As hard as for anybody else, even if I do sometimes say that other people have it easier [laughs]. Brad has always been behind me whatever I wanted to write, sing or talk about. With the first record, and even the second record to an extent, I was writing songs about other men – previous loves and things like that – so he’s sort of used to that level of honesty. I mean, to the extent that an artist will say whatever she thinks or feels. That being said, although he had heard some of the songs before, when I was writing, I don’t think he really played the record that much before we started doing shows for it. Then during one of the first shows we did together – he was playing bass with me on stage –I think he realised just at that moment that he was a little bit sad and a little bit freaked out about some of the lyrics. So I recognised that I had to talk to him and make sure that we’re alright, and that this is alright. I know that he doesn’t want to put any constraints on me, but it’s also very important for me to cherish and nurture the relationship. I think because we’re both children of divorce we’ve always wanted to stay married, but staying married is a challenge for a lot of people – to just stay in a relationship is difficult. So I think that’s what I am singing about. I’m sort of saying, “Yes, this is tough,” and it’s something I need to be able to do in my songs because I think if I were to feel as though I had to edit myself in my songs…well, you know.
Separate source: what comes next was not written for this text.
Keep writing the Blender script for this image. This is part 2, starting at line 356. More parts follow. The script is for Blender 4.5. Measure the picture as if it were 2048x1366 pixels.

And this is from a favourite old post of mine, ‘Though Hawaii sounds like fun’:
I’ve also just read a fantastic essay written by the late Marjorie Williams (she died in her 40′s with relatively young children), called Mommy at Her Desk. Try as I may, I can’t find a link to this essay on-line so if you’re interested you’ll have to buy her book
. The essay is about seeing a picture her young daughter has drawn called – “Mommy at Her Desk”. As Williams examines the drawing she concludes that while the drawing could be viewed as an affirmation of her daughter’s awareness of women’s lives, that they are more than simply ‘mothers’, that they also have pursuits entirely of their own.. it is more likely that the picture represents an accusation – that her daughter, in fact, resents the time her mother spends working at her desk and consequently being unavailable to her.
Williams explores an inescapable trade-off for women between career and family goals and her own battle with the guilt that manifests. Her discussion climaxes with the quietly devastating but strangely liberating line -
”… I finally realized, my task was not to find out the one answer, but to learn how to live with the knowledge that in pursuing my work, I am in some degree acting selfishly.”
Maybe I never will resolve my guilt about being a working mother, maybe my family and I will grow through this stage of our lives before we ever sort it out. Maybe I have to suck it up, I’m a big girl now.
As Nora Ephron says (quoted also in Mommy at Her Desk) – Children would rather have a suicidal mother in the next room than a happy mother in Hawaii. But this doesn’t mean women shouldn’t ever be selfish either. Fathers are selfish at times and mothers should be able to be, too. Anyone experiencing resentment knows that selfishness, on occasion, can be a very healthy trait.